WHAT IS NEEDED:
Say how many lines contain "scene"; the answer is the number alone.

STORED DATA:
####

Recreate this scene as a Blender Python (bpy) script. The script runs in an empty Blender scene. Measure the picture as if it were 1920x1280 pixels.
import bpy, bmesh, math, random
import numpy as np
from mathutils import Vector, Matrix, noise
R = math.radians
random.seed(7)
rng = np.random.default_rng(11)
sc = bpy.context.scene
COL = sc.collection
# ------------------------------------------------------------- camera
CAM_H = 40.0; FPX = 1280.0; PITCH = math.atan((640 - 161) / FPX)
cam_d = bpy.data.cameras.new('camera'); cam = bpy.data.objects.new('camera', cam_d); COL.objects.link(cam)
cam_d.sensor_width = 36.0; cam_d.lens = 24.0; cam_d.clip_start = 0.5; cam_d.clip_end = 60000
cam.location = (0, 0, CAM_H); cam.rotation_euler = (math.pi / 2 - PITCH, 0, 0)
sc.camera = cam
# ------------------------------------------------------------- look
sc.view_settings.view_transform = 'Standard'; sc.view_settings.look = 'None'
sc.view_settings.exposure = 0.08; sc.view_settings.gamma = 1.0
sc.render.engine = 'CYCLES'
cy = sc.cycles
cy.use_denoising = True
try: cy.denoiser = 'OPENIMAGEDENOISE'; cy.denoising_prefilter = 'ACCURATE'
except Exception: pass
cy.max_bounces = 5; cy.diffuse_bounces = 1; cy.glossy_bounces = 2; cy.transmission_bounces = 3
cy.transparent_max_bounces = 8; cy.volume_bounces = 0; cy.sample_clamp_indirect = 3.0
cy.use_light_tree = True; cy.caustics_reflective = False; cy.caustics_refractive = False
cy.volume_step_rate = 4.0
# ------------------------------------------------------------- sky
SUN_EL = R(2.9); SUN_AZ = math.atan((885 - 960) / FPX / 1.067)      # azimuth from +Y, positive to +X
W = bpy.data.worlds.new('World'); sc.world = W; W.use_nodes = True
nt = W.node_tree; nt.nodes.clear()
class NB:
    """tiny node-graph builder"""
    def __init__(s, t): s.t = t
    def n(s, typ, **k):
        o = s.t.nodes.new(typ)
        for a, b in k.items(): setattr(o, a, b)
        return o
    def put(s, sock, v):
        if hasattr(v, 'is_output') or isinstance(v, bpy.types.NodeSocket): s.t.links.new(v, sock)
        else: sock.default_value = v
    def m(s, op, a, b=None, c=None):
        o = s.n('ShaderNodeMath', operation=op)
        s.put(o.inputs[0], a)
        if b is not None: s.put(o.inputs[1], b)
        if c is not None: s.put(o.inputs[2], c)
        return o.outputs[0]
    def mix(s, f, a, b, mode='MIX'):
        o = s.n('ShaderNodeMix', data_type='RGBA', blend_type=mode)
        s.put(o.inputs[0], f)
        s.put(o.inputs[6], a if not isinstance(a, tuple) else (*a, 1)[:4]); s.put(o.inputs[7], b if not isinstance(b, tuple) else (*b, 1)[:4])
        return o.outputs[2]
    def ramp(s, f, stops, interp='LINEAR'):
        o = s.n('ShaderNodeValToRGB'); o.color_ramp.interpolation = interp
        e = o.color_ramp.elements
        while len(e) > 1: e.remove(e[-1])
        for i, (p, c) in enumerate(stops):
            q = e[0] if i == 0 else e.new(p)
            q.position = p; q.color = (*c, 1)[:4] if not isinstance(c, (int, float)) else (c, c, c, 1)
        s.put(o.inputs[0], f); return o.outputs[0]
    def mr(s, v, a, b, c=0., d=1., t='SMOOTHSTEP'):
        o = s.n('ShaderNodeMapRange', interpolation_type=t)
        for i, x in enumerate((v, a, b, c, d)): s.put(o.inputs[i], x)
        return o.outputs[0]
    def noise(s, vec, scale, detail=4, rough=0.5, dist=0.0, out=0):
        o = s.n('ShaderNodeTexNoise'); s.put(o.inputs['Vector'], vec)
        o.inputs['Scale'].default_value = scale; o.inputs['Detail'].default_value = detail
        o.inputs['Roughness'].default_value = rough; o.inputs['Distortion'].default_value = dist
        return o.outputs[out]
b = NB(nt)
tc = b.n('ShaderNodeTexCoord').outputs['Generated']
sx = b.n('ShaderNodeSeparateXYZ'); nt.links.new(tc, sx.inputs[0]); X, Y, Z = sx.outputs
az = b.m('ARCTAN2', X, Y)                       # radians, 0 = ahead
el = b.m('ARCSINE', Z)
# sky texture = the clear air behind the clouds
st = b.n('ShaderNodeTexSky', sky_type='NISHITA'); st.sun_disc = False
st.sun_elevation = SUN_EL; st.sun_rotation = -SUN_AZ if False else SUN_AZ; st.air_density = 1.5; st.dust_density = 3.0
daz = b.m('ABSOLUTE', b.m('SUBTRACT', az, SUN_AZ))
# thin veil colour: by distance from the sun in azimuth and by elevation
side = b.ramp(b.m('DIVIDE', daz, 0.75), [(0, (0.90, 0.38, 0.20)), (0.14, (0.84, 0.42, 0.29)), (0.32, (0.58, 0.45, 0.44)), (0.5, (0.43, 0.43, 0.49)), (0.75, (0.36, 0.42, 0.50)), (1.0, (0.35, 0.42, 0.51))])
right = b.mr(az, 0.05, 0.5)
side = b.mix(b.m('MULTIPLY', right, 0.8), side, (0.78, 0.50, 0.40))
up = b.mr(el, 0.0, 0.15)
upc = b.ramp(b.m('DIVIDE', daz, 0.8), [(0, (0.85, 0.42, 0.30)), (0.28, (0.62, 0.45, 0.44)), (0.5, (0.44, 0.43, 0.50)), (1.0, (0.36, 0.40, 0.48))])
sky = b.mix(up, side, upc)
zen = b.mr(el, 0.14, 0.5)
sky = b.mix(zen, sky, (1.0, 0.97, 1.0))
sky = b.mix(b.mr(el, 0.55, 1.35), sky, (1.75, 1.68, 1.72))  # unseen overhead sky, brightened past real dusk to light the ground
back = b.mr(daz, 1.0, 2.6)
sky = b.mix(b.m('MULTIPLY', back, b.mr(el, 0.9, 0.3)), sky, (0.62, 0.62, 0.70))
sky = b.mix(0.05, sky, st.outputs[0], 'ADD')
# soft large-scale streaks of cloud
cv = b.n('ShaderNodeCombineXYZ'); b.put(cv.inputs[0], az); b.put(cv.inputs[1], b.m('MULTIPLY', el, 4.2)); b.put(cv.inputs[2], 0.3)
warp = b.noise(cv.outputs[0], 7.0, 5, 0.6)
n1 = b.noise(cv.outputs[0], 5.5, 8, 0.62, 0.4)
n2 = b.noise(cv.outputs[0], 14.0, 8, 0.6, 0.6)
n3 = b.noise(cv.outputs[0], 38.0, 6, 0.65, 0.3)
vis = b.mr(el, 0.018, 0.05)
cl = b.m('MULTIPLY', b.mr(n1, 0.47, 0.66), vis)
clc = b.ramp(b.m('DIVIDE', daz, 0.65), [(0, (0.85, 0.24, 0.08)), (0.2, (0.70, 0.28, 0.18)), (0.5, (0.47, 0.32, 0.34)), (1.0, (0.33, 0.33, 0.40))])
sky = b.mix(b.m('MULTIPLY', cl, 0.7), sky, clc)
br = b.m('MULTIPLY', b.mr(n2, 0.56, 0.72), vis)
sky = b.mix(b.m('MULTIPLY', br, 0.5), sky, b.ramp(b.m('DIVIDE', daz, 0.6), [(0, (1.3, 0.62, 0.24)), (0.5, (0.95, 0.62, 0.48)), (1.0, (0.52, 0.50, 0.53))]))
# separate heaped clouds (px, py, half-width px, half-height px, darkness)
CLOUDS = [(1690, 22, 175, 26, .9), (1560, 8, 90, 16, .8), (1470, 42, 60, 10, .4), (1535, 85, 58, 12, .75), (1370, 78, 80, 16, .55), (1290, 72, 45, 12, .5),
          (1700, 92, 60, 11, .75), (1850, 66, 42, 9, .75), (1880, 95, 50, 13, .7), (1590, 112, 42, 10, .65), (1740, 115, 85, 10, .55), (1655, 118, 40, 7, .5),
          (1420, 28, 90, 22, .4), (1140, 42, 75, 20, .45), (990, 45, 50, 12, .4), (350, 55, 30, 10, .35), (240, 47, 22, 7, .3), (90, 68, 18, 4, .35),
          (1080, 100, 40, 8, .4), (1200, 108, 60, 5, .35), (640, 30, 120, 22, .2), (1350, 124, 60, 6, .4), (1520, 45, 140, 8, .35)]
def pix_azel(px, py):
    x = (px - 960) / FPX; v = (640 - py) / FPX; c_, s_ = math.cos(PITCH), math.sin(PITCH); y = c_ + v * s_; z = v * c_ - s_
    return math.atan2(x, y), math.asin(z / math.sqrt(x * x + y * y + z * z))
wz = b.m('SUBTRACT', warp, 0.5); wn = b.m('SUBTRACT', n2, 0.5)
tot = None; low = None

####

ANSWER FOR THE TASK:
2